Beginning with the first line of the data below, reproduce every line unchanged, ending with the line that holds "scene.camera = cam".
■ ■ ■ ■ ■ ■ ■
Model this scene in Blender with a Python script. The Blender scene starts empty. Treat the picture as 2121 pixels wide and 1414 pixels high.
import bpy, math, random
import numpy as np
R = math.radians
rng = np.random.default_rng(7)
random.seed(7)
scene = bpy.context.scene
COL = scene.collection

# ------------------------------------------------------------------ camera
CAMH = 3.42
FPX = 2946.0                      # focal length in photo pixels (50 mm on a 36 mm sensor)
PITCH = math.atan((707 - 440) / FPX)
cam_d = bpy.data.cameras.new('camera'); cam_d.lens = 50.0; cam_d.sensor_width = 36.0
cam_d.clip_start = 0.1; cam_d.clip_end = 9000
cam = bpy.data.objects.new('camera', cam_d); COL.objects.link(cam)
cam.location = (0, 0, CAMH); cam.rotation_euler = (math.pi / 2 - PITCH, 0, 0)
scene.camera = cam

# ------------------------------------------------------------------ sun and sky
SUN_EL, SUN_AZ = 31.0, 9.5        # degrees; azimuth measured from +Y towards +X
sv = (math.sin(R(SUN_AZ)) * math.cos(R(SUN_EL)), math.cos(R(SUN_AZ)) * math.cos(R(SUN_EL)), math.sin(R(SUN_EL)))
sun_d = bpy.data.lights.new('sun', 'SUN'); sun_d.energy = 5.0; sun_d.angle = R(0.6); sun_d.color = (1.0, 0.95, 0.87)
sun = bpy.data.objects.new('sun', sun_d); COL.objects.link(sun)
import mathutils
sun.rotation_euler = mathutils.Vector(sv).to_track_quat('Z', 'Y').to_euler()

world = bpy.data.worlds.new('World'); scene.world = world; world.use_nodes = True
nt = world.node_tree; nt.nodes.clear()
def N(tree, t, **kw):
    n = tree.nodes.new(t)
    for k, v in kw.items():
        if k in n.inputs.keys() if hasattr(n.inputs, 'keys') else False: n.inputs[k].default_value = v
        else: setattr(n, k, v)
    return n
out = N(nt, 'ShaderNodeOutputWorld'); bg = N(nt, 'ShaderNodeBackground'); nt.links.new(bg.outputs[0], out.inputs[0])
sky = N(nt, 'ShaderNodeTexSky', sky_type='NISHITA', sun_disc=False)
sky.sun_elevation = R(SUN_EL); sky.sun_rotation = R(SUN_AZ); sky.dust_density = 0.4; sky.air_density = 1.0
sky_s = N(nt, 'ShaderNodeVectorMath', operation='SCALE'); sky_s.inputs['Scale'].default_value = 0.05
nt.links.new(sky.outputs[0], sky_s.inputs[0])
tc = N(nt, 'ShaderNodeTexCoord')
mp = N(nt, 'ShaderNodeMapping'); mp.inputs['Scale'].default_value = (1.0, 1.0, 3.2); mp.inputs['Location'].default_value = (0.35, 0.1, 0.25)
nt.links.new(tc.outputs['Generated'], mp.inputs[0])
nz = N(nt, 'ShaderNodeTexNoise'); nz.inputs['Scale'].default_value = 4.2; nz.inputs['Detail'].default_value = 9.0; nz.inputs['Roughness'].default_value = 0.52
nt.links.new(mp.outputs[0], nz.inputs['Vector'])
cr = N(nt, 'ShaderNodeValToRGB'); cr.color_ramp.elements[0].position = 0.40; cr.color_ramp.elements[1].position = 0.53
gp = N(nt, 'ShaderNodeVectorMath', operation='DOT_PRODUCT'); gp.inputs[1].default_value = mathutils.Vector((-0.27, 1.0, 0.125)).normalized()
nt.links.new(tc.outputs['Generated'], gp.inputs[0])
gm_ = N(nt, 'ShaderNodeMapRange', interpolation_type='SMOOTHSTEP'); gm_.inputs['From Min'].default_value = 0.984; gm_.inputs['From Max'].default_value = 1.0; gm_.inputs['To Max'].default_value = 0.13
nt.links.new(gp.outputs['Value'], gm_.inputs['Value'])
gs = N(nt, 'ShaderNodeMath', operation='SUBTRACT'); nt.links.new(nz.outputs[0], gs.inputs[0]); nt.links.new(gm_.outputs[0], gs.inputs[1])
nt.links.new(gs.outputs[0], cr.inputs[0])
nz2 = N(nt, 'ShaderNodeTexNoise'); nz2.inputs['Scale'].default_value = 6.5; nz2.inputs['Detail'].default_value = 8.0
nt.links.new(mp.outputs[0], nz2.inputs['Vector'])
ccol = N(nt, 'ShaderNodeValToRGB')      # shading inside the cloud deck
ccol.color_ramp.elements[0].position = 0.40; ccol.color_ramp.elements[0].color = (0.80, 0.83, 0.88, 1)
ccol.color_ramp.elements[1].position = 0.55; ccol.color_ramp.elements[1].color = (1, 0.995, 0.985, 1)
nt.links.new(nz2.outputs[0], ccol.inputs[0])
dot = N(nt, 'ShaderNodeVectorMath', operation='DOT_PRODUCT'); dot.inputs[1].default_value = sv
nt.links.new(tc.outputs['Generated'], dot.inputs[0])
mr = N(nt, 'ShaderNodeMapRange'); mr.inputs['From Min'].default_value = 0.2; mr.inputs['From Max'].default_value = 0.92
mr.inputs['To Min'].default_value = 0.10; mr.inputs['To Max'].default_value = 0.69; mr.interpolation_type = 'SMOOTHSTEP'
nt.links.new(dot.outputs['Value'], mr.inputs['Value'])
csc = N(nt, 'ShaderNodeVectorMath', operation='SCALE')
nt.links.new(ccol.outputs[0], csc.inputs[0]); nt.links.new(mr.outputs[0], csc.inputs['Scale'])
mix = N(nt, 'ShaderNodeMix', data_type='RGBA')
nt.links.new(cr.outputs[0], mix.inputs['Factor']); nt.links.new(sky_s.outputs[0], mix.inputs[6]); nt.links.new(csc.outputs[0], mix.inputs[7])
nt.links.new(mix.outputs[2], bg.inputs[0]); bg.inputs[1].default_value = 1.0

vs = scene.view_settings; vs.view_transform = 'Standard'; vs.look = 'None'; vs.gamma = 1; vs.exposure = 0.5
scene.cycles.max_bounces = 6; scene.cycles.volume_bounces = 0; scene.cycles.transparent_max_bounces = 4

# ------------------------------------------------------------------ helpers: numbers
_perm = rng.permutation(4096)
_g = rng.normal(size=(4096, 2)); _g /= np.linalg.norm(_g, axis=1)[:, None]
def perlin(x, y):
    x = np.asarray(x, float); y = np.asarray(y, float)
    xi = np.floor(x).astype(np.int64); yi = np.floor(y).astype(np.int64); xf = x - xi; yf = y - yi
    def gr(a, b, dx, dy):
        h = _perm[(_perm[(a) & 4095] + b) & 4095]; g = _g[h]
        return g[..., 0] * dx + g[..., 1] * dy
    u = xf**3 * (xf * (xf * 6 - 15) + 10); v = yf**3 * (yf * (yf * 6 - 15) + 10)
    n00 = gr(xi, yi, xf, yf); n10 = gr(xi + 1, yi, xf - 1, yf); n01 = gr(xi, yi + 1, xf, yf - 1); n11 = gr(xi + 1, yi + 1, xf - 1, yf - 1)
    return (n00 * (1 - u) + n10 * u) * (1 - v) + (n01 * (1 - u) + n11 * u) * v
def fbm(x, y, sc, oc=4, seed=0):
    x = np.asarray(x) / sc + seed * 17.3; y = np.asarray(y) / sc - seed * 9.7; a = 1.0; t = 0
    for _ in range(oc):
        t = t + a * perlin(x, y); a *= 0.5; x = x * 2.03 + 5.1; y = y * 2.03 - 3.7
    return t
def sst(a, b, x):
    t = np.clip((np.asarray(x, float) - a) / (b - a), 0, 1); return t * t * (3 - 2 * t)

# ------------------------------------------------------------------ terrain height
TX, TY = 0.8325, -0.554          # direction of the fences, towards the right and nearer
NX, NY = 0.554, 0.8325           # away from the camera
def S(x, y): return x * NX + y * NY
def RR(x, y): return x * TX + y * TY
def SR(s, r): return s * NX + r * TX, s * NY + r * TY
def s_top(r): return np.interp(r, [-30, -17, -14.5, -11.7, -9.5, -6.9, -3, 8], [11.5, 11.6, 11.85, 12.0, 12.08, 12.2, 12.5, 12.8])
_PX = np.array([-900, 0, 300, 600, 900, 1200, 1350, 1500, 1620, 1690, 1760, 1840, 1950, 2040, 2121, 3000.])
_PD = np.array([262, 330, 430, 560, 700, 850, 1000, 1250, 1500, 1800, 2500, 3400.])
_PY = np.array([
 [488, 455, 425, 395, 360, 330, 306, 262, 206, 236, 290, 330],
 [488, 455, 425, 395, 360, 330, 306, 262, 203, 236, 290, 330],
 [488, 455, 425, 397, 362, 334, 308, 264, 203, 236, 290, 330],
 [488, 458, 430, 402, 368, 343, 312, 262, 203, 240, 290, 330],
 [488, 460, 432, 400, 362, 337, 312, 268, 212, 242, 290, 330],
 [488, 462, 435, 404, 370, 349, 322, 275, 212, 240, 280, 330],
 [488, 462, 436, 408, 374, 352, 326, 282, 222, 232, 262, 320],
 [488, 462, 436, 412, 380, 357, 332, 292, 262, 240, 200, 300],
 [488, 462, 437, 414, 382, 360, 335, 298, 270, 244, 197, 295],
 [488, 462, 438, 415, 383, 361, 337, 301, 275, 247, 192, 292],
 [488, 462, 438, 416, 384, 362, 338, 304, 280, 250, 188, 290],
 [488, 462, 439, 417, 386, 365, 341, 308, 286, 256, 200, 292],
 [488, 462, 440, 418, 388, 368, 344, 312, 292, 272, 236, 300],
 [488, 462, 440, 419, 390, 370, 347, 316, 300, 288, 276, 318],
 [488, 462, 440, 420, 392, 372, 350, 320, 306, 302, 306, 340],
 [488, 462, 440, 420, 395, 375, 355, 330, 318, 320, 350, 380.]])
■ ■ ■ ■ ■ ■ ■
▸ **Response**
Model this scene in Blender with a Python script. The Blender scene starts empty. Treat the picture as 2121 pixels wide and 1414 pixels high.
import bpy, math, random
import numpy as np
R = math.radians
rng = np.random.default_rng(7)
random.seed(7)
scene = bpy.context.scene
COL = scene.collection

# ------------------------------------------------------------------ camera
CAMH = 3.42
FPX = 2946.0                      # focal length in photo pixels (50 mm on a 36 mm sensor)
PITCH = math.atan((707 - 440) / FPX)
cam_d = bpy.data.cameras.new('camera'); cam_d.lens = 50.0; cam_d.sensor_width = 36.0
cam_d.clip_start = 0.1; cam_d.clip_end = 9000
cam = bpy.data.objects.new('camera', cam_d); COL.objects.link(cam)
cam.location = (0, 0, CAMH); cam.rotation_euler = (math.pi / 2 - PITCH, 0, 0)
scene.camera = cam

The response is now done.